Eine besondere Erfahrung, die wir auf diesem und auch auf dem letzten Seminar gemacht haben, ist, wie einfach es ist, in einer Ausnahmesituation (Seminar) Grenzen zu überwinden, die im Alltagsleben fast als unüberwindlich angesehen werden. Nach kurzer Zeit sind alle TN Bestandteil der Gruppe. Unterschiede werden zwar gesehen und teilweise auch reflektiert und diskutiert, sie sind aber kein Hinderungsgrund mehr für einen ganz normalen, menschlichen Umgang miteinander. Natürlich kann Eric nicht lesen und schreiben. Und für ihn ist es immer noch schwierig zu verstehen, dass sich einige TN mit ihm nicht in deutsch unterhalten „wollten“. Trotzdem war es für alle anderen TN kein Problem, sich darauf einzustellen. Nach einiger Zeit wurde er kritisiert wie alle anderen auch. Es wurden Witze über ihn gemacht – aber er wurde akzeptiert. Nicht nur toleriert oder bedauert…
Eine weitere Erfahrung – die sich aber nicht nur auf dieses Projekt bezieht – ist, dass es bei der Auswahl der Unterkunft nicht so sehr darauf ankommt, gewisse Standards einzuhalten, es „schön“ zu haben. Viel wichtiger ist, dass die TN und das Team das Gefühl haben, gerne gesehen zu sein.
Weil wir ausschließlich auf die BJP-Förderung angewiesen waren, mußten wir versuchen, die Unterkunft so günstig wie möglich zu organisieren. Außerdem wollten wir während des Seminars den Ort wechseln, um sowohl die Möglichkeit zu haben, in Ruhe in den Workshops zu arbeiten (Strausberg), als auch den Wünschen der TN nachzukommen, die natürlich auch gerne Berlin sehen wollten. In Berlin haben wir relativ bescheiden in einem Jugendzentrum geschlafen (Kreuzberger Musikalische Aktion – KMA). Dass morgens an den Duschen angestanden und die Mahlzeiten selbst zubereitet werden mußten, hat den TN nichts ausgemacht, weil die Betreuung durch das Team und auch durch die Mitarbeiter der KMA so gut war, dass diese kleinen Unannehmlichkeiten schnell einfach übersehen wurden. Außerdem gehörte die Selbstverpflegung auch zu unserem Konzept, weil durch das gemeinsame Kochen und durch den gemeinsamen Abwasch natürlich auch ein Zusammenhalt in der Gruppe entsteht.
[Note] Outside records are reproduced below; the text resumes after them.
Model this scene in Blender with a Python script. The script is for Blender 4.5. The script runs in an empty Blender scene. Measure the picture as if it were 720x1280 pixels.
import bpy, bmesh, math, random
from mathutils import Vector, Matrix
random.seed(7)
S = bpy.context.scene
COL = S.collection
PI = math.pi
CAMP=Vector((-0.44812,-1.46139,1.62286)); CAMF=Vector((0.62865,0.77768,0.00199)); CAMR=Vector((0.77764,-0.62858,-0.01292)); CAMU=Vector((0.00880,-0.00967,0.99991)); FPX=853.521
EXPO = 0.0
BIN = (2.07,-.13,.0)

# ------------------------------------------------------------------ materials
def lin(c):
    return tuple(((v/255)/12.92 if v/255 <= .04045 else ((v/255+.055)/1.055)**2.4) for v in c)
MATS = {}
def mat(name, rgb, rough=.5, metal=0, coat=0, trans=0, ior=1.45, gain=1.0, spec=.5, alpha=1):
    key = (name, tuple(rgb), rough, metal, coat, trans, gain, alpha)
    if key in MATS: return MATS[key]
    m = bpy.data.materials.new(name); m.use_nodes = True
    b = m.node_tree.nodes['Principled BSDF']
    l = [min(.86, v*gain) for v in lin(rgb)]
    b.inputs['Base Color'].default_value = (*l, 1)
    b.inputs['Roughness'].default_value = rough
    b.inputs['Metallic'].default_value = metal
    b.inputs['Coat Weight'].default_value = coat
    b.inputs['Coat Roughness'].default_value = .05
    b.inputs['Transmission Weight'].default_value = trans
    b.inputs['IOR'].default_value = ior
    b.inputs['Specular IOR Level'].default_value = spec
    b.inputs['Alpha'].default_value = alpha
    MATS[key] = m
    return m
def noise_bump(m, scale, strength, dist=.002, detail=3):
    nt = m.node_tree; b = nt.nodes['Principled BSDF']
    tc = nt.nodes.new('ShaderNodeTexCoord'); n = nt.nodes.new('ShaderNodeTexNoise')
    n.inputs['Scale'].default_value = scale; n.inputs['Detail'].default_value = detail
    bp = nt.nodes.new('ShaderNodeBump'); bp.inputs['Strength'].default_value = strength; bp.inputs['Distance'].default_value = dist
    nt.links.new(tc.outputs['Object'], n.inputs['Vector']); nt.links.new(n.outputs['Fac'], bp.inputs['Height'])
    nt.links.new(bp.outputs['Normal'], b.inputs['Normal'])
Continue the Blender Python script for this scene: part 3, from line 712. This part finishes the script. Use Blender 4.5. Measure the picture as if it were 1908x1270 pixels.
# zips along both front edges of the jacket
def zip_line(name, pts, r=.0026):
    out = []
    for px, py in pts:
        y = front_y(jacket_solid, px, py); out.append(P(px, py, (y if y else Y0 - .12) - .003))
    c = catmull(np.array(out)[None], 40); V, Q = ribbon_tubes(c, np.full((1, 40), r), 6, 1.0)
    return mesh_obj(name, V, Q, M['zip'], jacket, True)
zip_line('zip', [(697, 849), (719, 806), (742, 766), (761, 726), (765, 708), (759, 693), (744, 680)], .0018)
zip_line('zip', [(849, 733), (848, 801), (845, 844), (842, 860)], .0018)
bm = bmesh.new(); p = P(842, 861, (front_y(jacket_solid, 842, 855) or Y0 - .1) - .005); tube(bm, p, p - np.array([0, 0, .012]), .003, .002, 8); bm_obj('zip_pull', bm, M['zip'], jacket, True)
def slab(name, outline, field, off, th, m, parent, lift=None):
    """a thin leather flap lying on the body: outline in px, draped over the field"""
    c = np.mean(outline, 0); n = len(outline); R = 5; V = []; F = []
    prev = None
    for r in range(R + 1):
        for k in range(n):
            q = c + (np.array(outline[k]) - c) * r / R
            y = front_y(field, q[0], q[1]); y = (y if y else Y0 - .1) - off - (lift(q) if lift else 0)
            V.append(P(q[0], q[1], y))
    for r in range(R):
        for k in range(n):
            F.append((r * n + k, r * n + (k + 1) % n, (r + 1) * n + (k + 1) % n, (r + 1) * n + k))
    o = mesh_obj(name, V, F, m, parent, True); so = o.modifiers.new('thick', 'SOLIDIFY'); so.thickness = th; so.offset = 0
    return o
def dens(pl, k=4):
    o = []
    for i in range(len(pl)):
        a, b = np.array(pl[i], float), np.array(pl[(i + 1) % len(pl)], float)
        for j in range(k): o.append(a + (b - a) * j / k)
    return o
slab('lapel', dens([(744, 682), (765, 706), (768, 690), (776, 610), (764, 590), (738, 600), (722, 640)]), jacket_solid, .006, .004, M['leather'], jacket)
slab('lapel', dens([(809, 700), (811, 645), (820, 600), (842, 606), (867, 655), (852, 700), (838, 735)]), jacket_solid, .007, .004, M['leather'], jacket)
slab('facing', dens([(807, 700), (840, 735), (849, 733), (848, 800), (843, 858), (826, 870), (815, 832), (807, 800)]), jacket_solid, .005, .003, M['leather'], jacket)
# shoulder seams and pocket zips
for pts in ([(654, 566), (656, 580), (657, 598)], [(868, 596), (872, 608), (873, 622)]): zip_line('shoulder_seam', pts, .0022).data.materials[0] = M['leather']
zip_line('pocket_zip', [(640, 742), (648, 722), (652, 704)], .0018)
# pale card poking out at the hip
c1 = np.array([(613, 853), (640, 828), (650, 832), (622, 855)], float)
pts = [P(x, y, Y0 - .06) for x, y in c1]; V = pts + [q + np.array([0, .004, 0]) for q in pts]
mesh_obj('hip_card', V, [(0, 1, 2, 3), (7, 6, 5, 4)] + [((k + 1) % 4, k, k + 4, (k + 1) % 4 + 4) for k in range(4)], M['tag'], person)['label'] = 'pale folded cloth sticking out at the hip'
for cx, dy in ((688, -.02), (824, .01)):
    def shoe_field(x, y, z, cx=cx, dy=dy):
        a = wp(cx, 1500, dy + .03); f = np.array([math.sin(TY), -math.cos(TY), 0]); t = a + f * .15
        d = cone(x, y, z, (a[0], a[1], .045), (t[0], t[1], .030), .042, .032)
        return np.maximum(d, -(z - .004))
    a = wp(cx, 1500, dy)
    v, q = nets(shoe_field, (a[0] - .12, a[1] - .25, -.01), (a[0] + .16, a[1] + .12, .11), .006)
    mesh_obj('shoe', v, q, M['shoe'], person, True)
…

Im Grunde wurden die Erkenntnisse, die wir aus den beiden Seminaren gezogen haben, bereits erwähnt. Die grundsätzliche Erkenntnis ist, das es ein Gewinn für alle war, behinderte Jugendliche in das Seminar mit einzubeziehen. Das soll uns auch eine Lehre sein für die Planung zukünftiger Projekte, dass es für alle gut sein kann, immer auch behinderte Jugendliche mit unter den TN zu haben.
Die zweite Erkenntnis, die wir aus der Organisation des Seminars gezogen haben, ist, dass es kaum mehr möglich sein wird, Seminare mit sozial benachteiligten Jugendlichen und Jugendlichen aus Osteuropa außschließlich mit der Förderung durch den BJP durchzuführen. Die TN sind einfach nicht in der Lage, mit ihren TN-Beiträgen die Kosten abzudecken.
Inzwischen ist das Projekt fortgesetzt und erweitert worden. Es sind noch Partner aus Polen und Rumänien dazu gekommen und ein gemeinsames Seminar wurde im August 2000 in Oradea (Rumänien) durchgeführt.
Diese Erweiterung auf insgesamt vier Partnerländer hat sich als sehr förderlich erwiesen. Bei den ersten beiden Seminaren gab es jeweils die Gruppe der Einladenden und die der Gäste. Diese Aufteilung hat sich in Rumänien aufgehoben. Fast alle TN des Seminars waren Gäste.
Fortsetzen wollen wir dieses Projekt mit Seminaren in Strausberg im Sommer 2001 und in Debnow (Polen) im Sommer 2002.
Bezüglich der Politik des Geldgebers wäre vielleicht zu überlegen, ob nicht auch tri- und multilaterale Projekte gefördert werden sollten, das sie nach unserer Einschätzung eine größere Wirkung bei den Jugendlichen und auch im lokalen Umfeld erzielen.